Novembre 2000. Sono passati due anni dall'uscita di "Eternity Rites" e la band austriaca si prepara a far vibrare ancora una volta le membrane delle nostre casse con il loro malinconico darkwave neo-classico.
Già il titolo latino ci riporta indietro di secoli. "In Nomine Aeternitatis", ovvero "nel nome dell'eternità", evidenzia da subito il collegamento con il precedente lavoro, sia dal punto di vista stilistico che tematico: suoni dal sapore antico, oscurità, decadenza, angoscia e soprattutto lo struggente rapporto con il concetto di "eterno" continuano a far da cornice alle 11 tracce dell'album.
Dopotutto le canzoni contenute in questa nuova raccolta sono state composte nello stesso periodo prossimo alla formazione del gruppo (1998-1999) che ha visto nascere "Eternity Rites".
Ad aprire l'album è "Dark Horizon". Un inizio lento, accompagnato dal canto spettrale della solita Elisabeth Toriser e dal rintocco ipnotico di una campana, lascia presto il posto ad un aggressivo contrappunto di violini e una percussione profonda in cui si articola il testo (in tedesco). Segue una ballata ("Underworld Domain") dominata da un arpeggio sofferente e dal "lamento dell'anima" della voce femminile.
Ad un intermezzo strumentale in continuo crescendo sul "rintocco" costante degli archi ("Phanteon In Flames") segue un brano dal tono più epico ("The Infinite") introdotto da una voce dark. Il brano crea una delle atmosfere più belle dell'album con il testo che esprime in modo più o meno rassegnato l'infinito numero di vie percorribili nella vita e l'impossibilità nel saper sceglierle.
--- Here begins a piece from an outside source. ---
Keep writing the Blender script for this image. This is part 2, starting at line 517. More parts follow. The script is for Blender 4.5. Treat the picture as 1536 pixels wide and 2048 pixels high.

Ancora un intermezzo ("Temple of the Morning") che spezza per quasi due minuti l'angoscia del brano precedente con una melodia non priva di phatos ma comunque più solare rispetto al gotico esistenzialismo di The Infinite.
Segue la prima canzone in latino dell'album: "Caverna Obscura". Ancora un arpeggio e una sapiente percussione ad accompagnare il corale femminile che ricorda molto da vicino i canti gregoriani del cristianesimo medievale (con la differenza che a quei tempi alle donne era vietato cantare in tali circostanze...). Particolare carica emotiva è invece il punto forte di "Only the Blind Can See..." in cui un curato mix di archi e strumenti a corda trascinano l'ascoltatore "Down the halls, where no light glows..." per citare la canzone stessa.
"In Signo Mortis" risulta però quantomeno mal posta. Se escludiamo il breve intermezzo di "Temple of the Morning" la canzone in questione risulta seguire ben 3 pezzi piuttosto sofferenti. Gli "pseudo-fiati" che fanno da sfondo a questa canzone non riescono a ravvivare troppo la situazione facendola sfigurare al cospetto delle altre tre e rendendo il "centro" del CD poco appetibile se non agli amanti del genere.
Una percepibile variazione di stile appare nello strumentale "The March Of Shadow". Una meravigliosa marcia medievale che proietta l'ascoltatore nelle file di un esercito di ombre. La presenza di uno strumento a corde che armonizza la melodia di un violino "piangente" è una novità all'interno dell'album. Il tutto accompagnato da un climax crescente di percussioni che sfocia in una vera e propria marcetta militare. Finalmente arriva il brano che da il nome all'album: "In Nomine Aeternitatis". E già dalle prime note si capisce che la scelta è delle migliori. Brano ritmato e con l'introdozione di un pianoforte nella tavolozza musicale degli 11 brani. Ricompare la voce dark in un insolito "duetto" con Elisabeth. Un brano che merita veramente di dare il nome al CD.
Si chiude con "The Seas Of Oblivion". Altra scelta azzeccata. Un corno e il rumore del vento preannunciano (come poi sarà) la venuta di un brano dal sapore "epico" me che non perde le sonorità dark nemmeno per un istante. Un ottima conclusione sognante e "lontana" per un album che ha fatto della suggestione il suo cavallo di battaglia.
Un album insomma certamente consigliato agli amanti del genere, ma che si presta anche ad un ascolto disattento e d'ambiente per chi è abituato a generi diversi e ha voglia di lasciarsi trasportare in atmosfere gotiche dalle suggestive sonorità e dalle melodie oscure e "eterne" dei Dargaard.